Our focus at the Project is not about challenging the motives of those who supported No Child Left Behind, but changing the process by which future versions of the legislation are drafted and ensuring that everyone necessary is at the table.
Mott:
What do you consider to be the potential and appropriate role of education policy in helping to address issues of poverty, racism and inequality?
GO:
Education policy needs to acknowledge that schools don’t exist in a vacuum. Many children arrive at kindergarten with huge gaps in their development, yet we expect schools -- particularly those with the fewest resources -- to make up for that. This is where No Child Left Behind has fallen short, in that it promises the public that schools will be held responsible for accomplishing goals that many simply can’t reach without additional support. This type of education policy will never produce equality if we don’t think about its framework more broadly and make sure that the right resources are in place.
We also need to look at the way education policy in this country continues to discriminate, even inadvertently, against low-income and minority kids. Collecting data about how well -- or how poorly -- various sub-groups of students are doing in meeting academic standards is great if you then use the information to help the schools and students improve. If you instead use it for sanctions and accelerate the deterioration of inner-city schools and neighborhoods, then you’re only contributing to the problem.

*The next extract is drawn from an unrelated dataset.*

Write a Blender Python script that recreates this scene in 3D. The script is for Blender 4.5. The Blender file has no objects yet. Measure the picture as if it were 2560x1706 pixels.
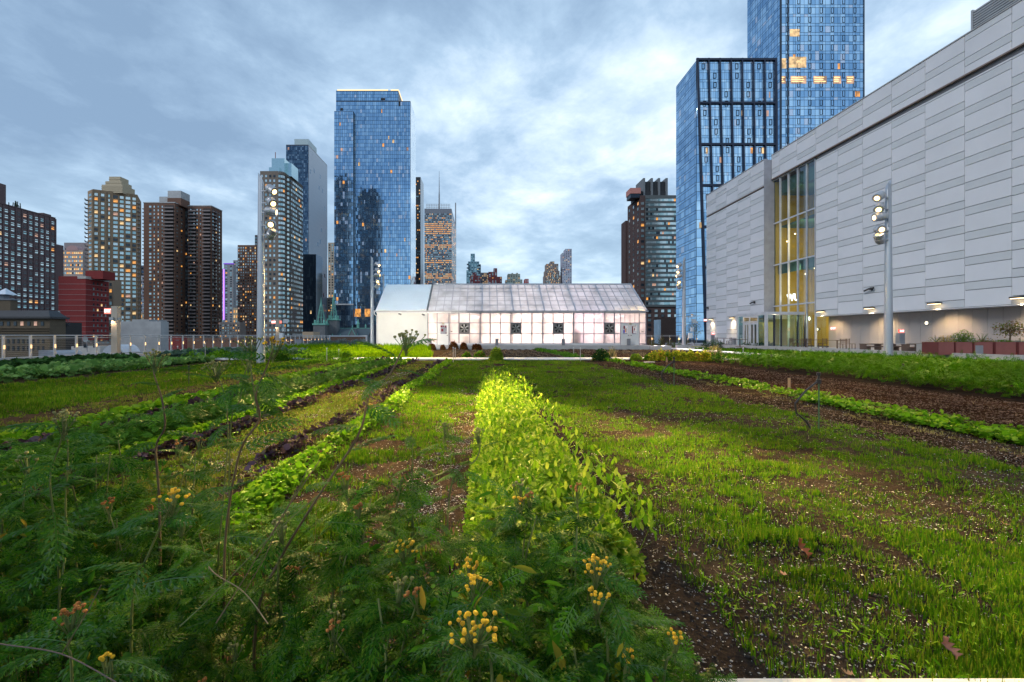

We need to use education policy to realize and redefine the ways of creating positive change, rather than as a destructive force that punishes those who need help the most.
Mott:
Where is the national conversation on education policy headed and in what way will the Civil Rights Project be involved?
GO:
There is very active discussion going on about what needs to be done with education policy, particularly with future versions of No Child Left Behind. Schools considered to be ‘high performing’ and located in more affluent communities have also fallen short of the benchmarks and have been sanctioned, which has helped raise awareness of the act’s shortcomings.
I also think that as concerns over the administration of No Child Left Behind are worked out between the federal, state and local governments, we’re going to see revisions that make the act perhaps less punitive.
[The Civil Rights Project] will stay involved by studying and providing information about the consequences of education policy on poor and minority students and schools, as well as what might be done to make the system work better. We’re going to continue to work to bring the voices of community folks, educators and civil rights leaders to the conversation about those policies. And we’re going to help explain back to the public the concerns and progress of the nation’s schools and education policies.